DATASET EXCERPTS:
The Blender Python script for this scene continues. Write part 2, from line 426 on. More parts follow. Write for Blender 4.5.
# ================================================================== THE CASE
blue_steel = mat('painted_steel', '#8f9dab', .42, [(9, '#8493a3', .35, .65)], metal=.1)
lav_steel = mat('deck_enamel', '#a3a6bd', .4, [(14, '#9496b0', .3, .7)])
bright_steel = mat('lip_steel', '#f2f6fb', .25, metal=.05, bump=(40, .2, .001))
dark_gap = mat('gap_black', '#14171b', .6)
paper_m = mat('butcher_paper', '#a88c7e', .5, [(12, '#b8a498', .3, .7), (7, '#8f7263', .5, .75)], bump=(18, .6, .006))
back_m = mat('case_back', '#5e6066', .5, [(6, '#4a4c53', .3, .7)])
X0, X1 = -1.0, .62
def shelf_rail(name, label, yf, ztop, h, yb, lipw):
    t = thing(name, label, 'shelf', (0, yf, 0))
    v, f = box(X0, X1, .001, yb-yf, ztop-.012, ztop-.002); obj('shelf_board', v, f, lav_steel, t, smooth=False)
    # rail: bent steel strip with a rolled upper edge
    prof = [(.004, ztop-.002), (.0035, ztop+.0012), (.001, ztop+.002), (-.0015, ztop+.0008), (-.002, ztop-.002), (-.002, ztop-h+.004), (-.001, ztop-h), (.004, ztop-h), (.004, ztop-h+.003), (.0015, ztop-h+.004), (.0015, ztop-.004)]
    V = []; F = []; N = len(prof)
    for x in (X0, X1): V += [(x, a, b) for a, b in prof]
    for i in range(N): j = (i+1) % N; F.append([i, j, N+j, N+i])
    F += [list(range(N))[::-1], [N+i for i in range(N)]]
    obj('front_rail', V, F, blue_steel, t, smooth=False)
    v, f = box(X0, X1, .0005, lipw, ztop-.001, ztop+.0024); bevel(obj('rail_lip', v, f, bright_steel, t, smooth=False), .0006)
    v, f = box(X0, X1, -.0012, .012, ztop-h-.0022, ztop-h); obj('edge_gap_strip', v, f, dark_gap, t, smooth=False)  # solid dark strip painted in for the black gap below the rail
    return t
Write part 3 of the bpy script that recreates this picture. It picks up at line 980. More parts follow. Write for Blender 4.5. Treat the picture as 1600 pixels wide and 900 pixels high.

EXERCISE REQUIREMENTS: Please reproduce each line exactly as written.

WORKED SOLUTION:
The Blender Python script for this scene continues. Write part 2, from line 426 on. More parts follow. Write for Blender 4.5.
# ================================================================== THE CASE
blue_steel = mat('painted_steel', '#8f9dab', .42, [(9, '#8493a3', .35, .65)], metal=.1)
lav_steel = mat('deck_enamel', '#a3a6bd', .4, [(14, '#9496b0', .3, .7)])
bright_steel = mat('lip_steel', '#f2f6fb', .25, metal=.05, bump=(40, .2, .001))
dark_gap = mat('gap_black', '#14171b', .6)
paper_m = mat('butcher_paper', '#a88c7e', .5, [(12, '#b8a498', .3, .7), (7, '#8f7263', .5, .75)], bump=(18, .6, .006))
back_m = mat('case_back', '#5e6066', .5, [(6, '#4a4c53', .3, .7)])
X0, X1 = -1.0, .62
def shelf_rail(name, label, yf, ztop, h, yb, lipw):
    t = thing(name, label, 'shelf', (0, yf, 0))
    v, f = box(X0, X1, .001, yb-yf, ztop-.012, ztop-.002); obj('shelf_board', v, f, lav_steel, t, smooth=False)
    # rail: bent steel strip with a rolled upper edge
    prof = [(.004, ztop-.002), (.0035, ztop+.0012), (.001, ztop+.002), (-.0015, ztop+.0008), (-.002, ztop-.002), (-.002, ztop-h+.004), (-.001, ztop-h), (.004, ztop-h), (.004, ztop-h+.003), (.0015, ztop-h+.004), (.0015, ztop-.004)]
    V = []; F = []; N = len(prof)
    for x in (X0, X1): V += [(x, a, b) for a, b in prof]
    for i in range(N): j = (i+1) % N; F.append([i, j, N+j, N+i])
    F += [list(range(N))[::-1], [N+i for i in range(N)]]
    obj('front_rail', V, F, blue_steel, t, smooth=False)
    v, f = box(X0, X1, .0005, lipw, ztop-.001, ztop+.0024); bevel(obj('rail_lip', v, f, bright_steel, t, smooth=False), .0006)
    v, f = box(X0, X1, -.0012, .012, ztop-h-.0022, ztop-h); obj('edge_gap_strip', v, f, dark_gap, t, smooth=False)  # solid dark strip painted in for the black gap below the rail
    return t
Write part 3 of the bpy script that recreates this picture. It picks up at line 980. More parts follow. Write for Blender 4.5. Treat the picture as 1600 pixels wide and 900 pixels high.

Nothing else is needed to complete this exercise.